We’re
less than a week into this brand new year but rather than yield to a temptation
to rue and regret what was in 2015, perhaps we might mentally better prepare for
what is coming and already started (assuming we believe ourselves to have some
control over what is to come).
I've
met those who see themselves as hostages of Cruel Fate or an Indifferent Deity
as if we had been plopped down on this orb and abandoned to our own devices. I'm not sure I can articulate specifically or
enumerate to any detail, but I respectfully disagree.
Yes, we are each our
own Captains, lashed to the mast of the ship that is our life, alone in an
ocean of souls, but it's a big ocean and we've each found ourselves here
somehow and, at least for me, coincidence isn't really going to ever explain
the how much less the why.
Thornton Wilder's The Bridge Of San
Luis Rey is regarded as his
personal contemplation on the value of his own life, speculating that there's a
land of the living and a land of the dead and his belief (or hope) that the
bridge between them is love.
To his own question,
would his death matter to God (Wilder was a veteran of World War I, with
carnage and brutality never seen in the history of our species, who became in
spirit, if not in fact, part of The Lost Generation), he was willing to ask the
complementary question: how do we make our lives have a meaning beyond our own
lifetimes?
Not the cheeriest of
questions to ponder while the old year's days crept slowly to their appointed
end and we embrace the next with the same wild-eyed frenzy we did the last, and
look at how that turned out.

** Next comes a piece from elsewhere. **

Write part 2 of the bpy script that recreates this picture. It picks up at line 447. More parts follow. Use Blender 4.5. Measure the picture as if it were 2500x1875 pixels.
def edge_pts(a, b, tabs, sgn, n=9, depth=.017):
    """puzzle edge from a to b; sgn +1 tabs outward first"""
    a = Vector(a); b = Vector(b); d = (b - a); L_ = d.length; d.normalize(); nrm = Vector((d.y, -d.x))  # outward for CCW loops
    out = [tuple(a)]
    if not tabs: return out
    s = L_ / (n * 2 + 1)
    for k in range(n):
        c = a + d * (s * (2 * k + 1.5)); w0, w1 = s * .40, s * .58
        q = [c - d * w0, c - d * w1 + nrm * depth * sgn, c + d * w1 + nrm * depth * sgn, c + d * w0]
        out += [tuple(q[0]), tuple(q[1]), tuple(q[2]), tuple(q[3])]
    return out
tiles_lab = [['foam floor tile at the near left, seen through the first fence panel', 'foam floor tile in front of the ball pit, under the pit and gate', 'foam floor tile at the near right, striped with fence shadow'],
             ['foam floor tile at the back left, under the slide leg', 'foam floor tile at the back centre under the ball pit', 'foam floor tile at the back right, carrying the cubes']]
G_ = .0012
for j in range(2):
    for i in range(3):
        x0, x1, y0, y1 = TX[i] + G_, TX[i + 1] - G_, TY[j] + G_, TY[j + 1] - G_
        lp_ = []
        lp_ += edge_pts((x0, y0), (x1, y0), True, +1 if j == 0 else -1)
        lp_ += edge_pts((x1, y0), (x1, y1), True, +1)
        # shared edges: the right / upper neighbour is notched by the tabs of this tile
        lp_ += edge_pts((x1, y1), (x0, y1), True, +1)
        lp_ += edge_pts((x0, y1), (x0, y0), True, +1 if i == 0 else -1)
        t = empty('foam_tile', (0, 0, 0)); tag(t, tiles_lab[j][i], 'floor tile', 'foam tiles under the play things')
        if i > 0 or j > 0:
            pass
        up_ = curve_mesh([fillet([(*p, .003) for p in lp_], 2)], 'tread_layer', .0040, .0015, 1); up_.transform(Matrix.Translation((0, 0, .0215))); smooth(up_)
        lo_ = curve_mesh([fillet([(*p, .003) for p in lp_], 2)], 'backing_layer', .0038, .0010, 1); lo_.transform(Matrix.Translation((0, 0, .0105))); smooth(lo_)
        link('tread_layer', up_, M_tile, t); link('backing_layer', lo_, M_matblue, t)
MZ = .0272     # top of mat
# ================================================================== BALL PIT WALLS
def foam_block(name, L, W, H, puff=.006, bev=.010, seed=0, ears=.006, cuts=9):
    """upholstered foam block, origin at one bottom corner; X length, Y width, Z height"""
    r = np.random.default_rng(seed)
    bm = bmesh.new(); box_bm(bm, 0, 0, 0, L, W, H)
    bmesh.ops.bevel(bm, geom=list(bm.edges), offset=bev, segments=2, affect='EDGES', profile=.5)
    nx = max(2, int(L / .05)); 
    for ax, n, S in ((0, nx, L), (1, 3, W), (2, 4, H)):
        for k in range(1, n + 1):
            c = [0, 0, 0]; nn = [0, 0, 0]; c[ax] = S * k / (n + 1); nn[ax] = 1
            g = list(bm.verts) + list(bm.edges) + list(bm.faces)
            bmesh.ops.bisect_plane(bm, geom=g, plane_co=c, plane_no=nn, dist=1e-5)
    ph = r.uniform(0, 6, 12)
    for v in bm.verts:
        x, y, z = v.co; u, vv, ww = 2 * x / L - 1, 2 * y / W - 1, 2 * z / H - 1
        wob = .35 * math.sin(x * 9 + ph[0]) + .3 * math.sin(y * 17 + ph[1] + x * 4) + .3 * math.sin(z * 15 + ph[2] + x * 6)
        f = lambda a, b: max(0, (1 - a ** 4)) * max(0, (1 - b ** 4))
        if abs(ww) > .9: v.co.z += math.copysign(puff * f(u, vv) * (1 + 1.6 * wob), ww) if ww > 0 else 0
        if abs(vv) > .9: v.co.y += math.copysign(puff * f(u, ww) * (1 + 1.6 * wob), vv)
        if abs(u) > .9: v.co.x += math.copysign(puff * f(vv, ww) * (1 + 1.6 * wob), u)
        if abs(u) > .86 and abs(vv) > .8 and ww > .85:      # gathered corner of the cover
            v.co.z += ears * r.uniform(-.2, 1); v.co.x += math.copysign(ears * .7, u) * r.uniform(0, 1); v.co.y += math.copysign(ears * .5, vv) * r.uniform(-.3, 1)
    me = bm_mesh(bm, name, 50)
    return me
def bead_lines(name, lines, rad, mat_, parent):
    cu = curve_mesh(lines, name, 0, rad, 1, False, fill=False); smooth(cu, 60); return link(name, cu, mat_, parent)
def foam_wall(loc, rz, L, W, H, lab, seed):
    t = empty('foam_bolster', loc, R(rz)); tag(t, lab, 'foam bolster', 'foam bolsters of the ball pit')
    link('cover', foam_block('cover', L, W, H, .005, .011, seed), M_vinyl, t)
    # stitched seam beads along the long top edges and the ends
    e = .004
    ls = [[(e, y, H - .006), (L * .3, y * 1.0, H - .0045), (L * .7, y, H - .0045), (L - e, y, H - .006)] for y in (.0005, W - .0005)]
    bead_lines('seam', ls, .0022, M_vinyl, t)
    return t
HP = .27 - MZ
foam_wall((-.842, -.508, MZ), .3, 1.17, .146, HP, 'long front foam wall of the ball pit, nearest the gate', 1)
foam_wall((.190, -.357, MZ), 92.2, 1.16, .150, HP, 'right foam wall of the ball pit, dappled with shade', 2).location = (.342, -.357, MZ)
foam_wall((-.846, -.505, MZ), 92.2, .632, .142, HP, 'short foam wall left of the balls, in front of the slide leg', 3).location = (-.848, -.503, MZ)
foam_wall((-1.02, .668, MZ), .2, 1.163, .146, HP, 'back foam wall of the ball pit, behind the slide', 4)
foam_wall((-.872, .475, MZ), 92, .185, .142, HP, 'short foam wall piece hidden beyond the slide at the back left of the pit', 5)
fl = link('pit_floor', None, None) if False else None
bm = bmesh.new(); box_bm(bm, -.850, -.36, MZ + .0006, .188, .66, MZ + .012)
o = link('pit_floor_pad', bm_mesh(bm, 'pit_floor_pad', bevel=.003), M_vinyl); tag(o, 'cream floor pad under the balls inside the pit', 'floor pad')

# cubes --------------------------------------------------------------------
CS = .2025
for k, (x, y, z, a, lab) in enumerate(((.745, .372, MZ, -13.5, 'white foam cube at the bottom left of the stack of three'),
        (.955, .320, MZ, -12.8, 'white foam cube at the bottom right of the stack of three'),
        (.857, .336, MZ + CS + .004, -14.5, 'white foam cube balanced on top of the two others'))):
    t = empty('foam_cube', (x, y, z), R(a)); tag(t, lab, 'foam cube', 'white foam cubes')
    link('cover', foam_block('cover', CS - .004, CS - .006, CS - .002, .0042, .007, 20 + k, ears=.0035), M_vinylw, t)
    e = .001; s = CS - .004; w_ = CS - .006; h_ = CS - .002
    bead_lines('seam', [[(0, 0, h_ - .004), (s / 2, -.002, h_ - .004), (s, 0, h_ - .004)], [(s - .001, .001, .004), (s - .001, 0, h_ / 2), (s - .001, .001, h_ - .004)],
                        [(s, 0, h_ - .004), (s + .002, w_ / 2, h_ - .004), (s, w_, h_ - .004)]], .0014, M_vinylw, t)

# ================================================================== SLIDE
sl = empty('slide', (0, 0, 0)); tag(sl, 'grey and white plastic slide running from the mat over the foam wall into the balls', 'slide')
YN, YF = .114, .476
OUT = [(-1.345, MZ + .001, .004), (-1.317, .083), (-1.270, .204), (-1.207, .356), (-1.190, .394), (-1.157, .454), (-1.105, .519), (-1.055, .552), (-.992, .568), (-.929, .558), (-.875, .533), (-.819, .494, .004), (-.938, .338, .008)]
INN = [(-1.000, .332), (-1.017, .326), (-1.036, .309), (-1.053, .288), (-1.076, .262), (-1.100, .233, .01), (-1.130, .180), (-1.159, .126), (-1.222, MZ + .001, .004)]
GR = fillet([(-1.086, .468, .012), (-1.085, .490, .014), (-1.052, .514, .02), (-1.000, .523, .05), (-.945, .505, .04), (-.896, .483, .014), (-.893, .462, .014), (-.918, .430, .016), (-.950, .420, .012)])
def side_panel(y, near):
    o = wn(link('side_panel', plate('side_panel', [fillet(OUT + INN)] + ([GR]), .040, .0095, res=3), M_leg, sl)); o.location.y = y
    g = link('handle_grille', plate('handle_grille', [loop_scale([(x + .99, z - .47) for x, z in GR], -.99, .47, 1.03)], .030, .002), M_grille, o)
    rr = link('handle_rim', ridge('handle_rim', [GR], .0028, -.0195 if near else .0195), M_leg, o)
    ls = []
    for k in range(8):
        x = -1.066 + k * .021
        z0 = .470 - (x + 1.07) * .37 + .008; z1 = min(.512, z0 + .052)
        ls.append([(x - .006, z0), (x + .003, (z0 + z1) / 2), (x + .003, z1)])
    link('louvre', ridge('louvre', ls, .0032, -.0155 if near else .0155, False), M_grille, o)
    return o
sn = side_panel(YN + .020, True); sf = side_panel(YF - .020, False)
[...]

And if the question disquiets you, what of the
answer? "Between the idea and the reality. Between the motion and the act, falls the Shadow."
In New England, and
across the United States, we are surrounded by memorials in stone, from
monuments to buildings, dedicated to the selfless sacrifice of all those who
have preceded us--who have set the bar for the rest of us to clear, each in her
and his own way.
Not all of us will
become a general, but all of us can be generous. Not every one of us will be
President, but each of us can be present when a helping hand is needed, be it
next door, around the block or halfway across the globe.
We each have the power
to save the world, at least, the small
plot of it on which each of us stands. Where can we be this time next year if
we strive to be great from here on out in this year? We have a (leap) year to
work on the answer and make one another forget the question.